Le ministre a enfin précisé la part dédiée à l'élevage dans certaines enveloppes plus larges. Dans le cadre de la Planification écologique, qui voit la Rue de Varenne bénéficier d'un milliard d'euros supplémentaire en 2024, 30 MEUR seront spécifiquement fléchés vers la décarbonation de l'élevage (couverture des fosses à lisier, alimentation animale). Le secteur bénéficiera aussi de 40 % de l'enveloppe de 1 MdEUR de prêts garantis par l'État, soit 400 MEUR, pour «financer des projets d'installation ou des investissements innovants».

Pour rappel, c'est en juin, après le tonitruant rapport de la Cour des comptes, que Bruno Le Maire avait annoncé à la FNB (producteurs de bovins viande, FNSEA) qu'il était «prêt à travailler» sur un «plan de relance». Quelques jours avant le Sommet de l'élevage, la filière avait précisé ses demandes, faisant monter la pression sur le gouvernement.

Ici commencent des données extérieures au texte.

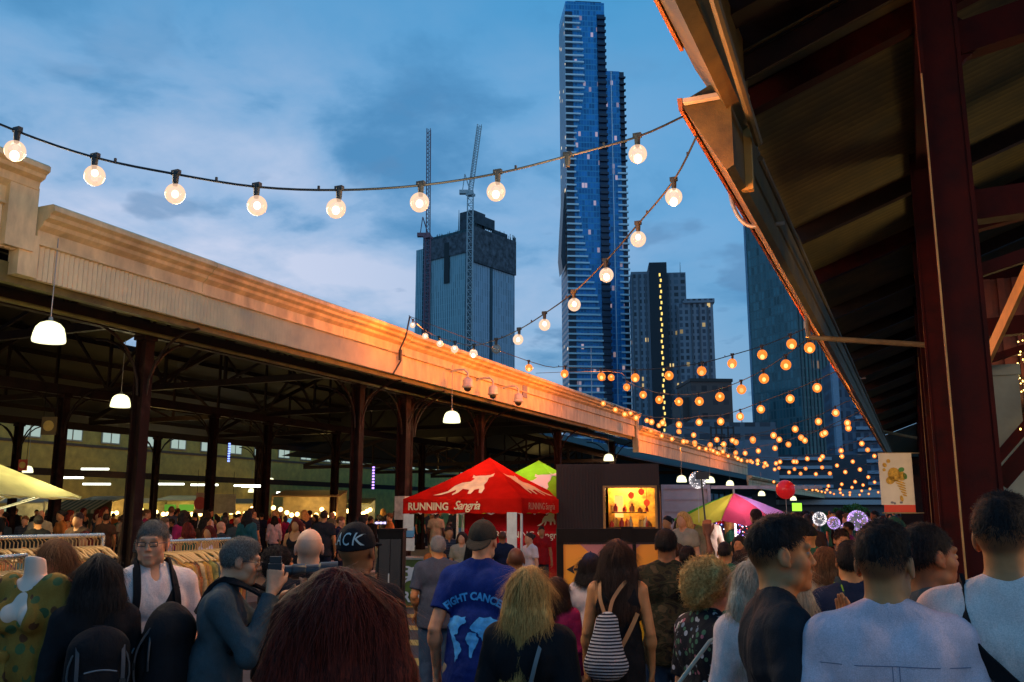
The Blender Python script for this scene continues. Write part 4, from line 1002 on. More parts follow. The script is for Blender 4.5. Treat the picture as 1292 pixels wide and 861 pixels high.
for dx, dz in ((.55, 2.12), (.9, 1.95), (.78, 2.2)):
    b = MB(); b.sph((xm0+dx, .7, dz), .07, 12, 8, (1, 1, 1.1)); b.cyl((xm0+dx, .7, dz+.06), (xm0+dx, .7, 2.6), .006, n=4); b.build('hanging_lantern', emis('lantern_red_glow', (.9, .08, .02), .9), kt)
q = g0+RT*(.5)+FW*.7; point_light('kiosk_light', (q.x, q.y, 2.35), 95, (1, .50, .16), .1)
# ---- way-finding board
D = 9.6; s = D/1170.2; g0 = lwh(767, D); st = thing('wayfinding_board', 'black framed orange board with arrow in front of the kiosk', 'sign', g0, ALPHA+R(2))
BLKP = mat('black_frame_paint', (.007, .006, .005), .7, var=.2, spec=.15)
b = MB(); b.b2((-65*s, -.03, 1.44), (66*s, .06, 1.58)); b.b2((-65*s, -.02, 0), (-57*s, .05, 1.44)); b.b2((30*s, -.035, 0), (34*s, .05, 1.50)); b.b2((62*s, -.02, 0), (66*s, .05, 1.44)); b.b2((-9*s+.2, -.04, 1.44), (-9*s+.32, .05, 1.60)); b.build('frame', BLKP, st)
m = bpy.data.materials.new('orange_purple_board'); m.use_nodes = True; N = NT(m.node_tree); pr = N.n['Principled BSDF']; tcn = N.new('ShaderNodeTexCoord'); x_, y_, z_ = N.sep(tcn.outputs['Object'])
f = N.m('ADD', N.m('MULTIPLY', z_, 1.3), N.m('MULTIPLY', x_, -.5)); base_ = N.ramp(N.m('MULTIPLY_ADD', z_, .62, 0), [(0, (.30, .32, .01)), (.45, (.68, .38, .01)), (.95, (.85, .30, .03))])
pm = N.m('MULTIPLY', N.m('LESS_THAN', N.m('ABSOLUTE', N.m('ADD', x_, -.02)), N.m('MULTIPLY_ADD', z_, 1.1, -1.25)), 1.0)
N.put(pr.inputs['Base Color'], N.mix(N.m('MULTIPLY', pm, .8), base_, (.34, .13, .20, 1))); pr.inputs['Roughness'].default_value = .5
b = MB(); b.b2((-57*s, 0, .05), (30*s, .03, 1.42)); b.build('printed_panel', m, st)
b = MB(); b.b2((34*s, 0, .05), (62*s, .03, 1.42)); b.build('printed_panel', m, st)
INK = mat('black_ink', (.01, .01, .008), .6, var=0)
b = MB(); zc = 1.75-70.5*s; b.quad((-44*s, -.006, zc-.012), (-15*s, -.006, zc-.012), (-15*s, -.006, zc+.012), (-44*s, -.006, zc+.012)); b.quad((-53*s, -.006, zc), (-43*s, -.006, zc-.045), (-45*s, -.006, zc), (-43*s, -.006, zc+.045)); b.build('arrow', INK, st)
for txt, py, sz, bd in (('SPECIAL', 738, .072, 0), ('FOOD', 750, .072, 0), ('BAR', 765, .08, .003)):
    put_text('lettering', txt, Vector((-51*s, 0, 1.75-(py-646+2)*s)), Vector((1, 0, 0)), Z, Vector((0, -1, 0)), sz, INK, st, bold=bd, off=.006)
# ---- white shipping container
D = 22.5; s = D/1170.2; g0 = lwh(867, D); wt = thing('shipping_container', 'pinkish white container stall beside the lit kiosk', 'container', g0, ALPHA+R(3))
CW = mat('container_white', (.56, .44, .38), .55, var=.12, vscale=1.5)
b = MB(); b.b2((-31*s, 0, .1), (28*s, 2.4, 2.3))
for i in range(7): b.b2((-30*s, -.035, .3+i*.29), (27*s, 0, .46+i*.29))
b.build('wall', CW, wt)
b = MB(); b.b2((-33*s, -.05, 2.3), (30*s, 2.45, 2.40)); b.b2((-33*s, -.06, 0), (-30*s, .05, 2.3)); b.b2((26*s, -.06, 0), (30*s, .05, 2.3)); b.b2((31*s, -.05, 2.30), (175*s, .1, 2.38)); b.build('frame', mat('container_frame', (.50, .42, .38), .5), wt)
b = MB(); b.b2((-8*s, -.06, 1.75-23*s), (12*s, -.036, 1.75-17*s)); b.build('red_plate', mat('red_plate_paint', (.5, .03, .02), .5), wt)
put_text('lettering', 'OPEN', Vector((0, 0, 0)), Vector((1, 0, 0)), Z, Vector((0, -1, 0)), .07, PRW, wt, off=.064) if 0 else None
# ---- striped umbrella
D = 17.5; s = D/1170.2; g0 = lwh(927, D); ut = thing('market_umbrella', 'wide umbrella of green, yellow, red and lilac wedges', 'umbrella', g0, 0)
zc, zr, rad = 2.10, 1.60, 80*s
cols = ['umbrella_lilac', (.62, .30, .62)], ['umbrella_pink', (.85, .09, .16)], ['umbrella_red', (.62, .02, .02)], ['umbrella_yellow', (.55, .50, .05)], ['umbrella_green', (.10, .42, .04)], ['umbrella_violet', (.30, .12, .42)]
NP = 8; order = [0, 0, 5, 4, 3, 2, 1, 0]
a0 = ALPHA+PI-R(25)  # wedge angles measured from picture left, turning towards the camera
seq = [4, 3, 1, 0, 0, 5, 2, 2]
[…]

Dans un communiqué du 3 octobre, l'interprofession bétail et viandes (Interbev) identifiait sept «enjeux clés». Elle exhortait notamment l'État à «sensibiliser les banques pour qu'elles continuent à financer» le secteur, ou encore à «revaloriser le budget de la commande publique alloué au poste alimentation». Outre des demandes déjà formulées (étiquetage environnemental, accords de libre-échange), l'interprofession appelait l'État à investir dans la «transition numérique de l'identification des bovins».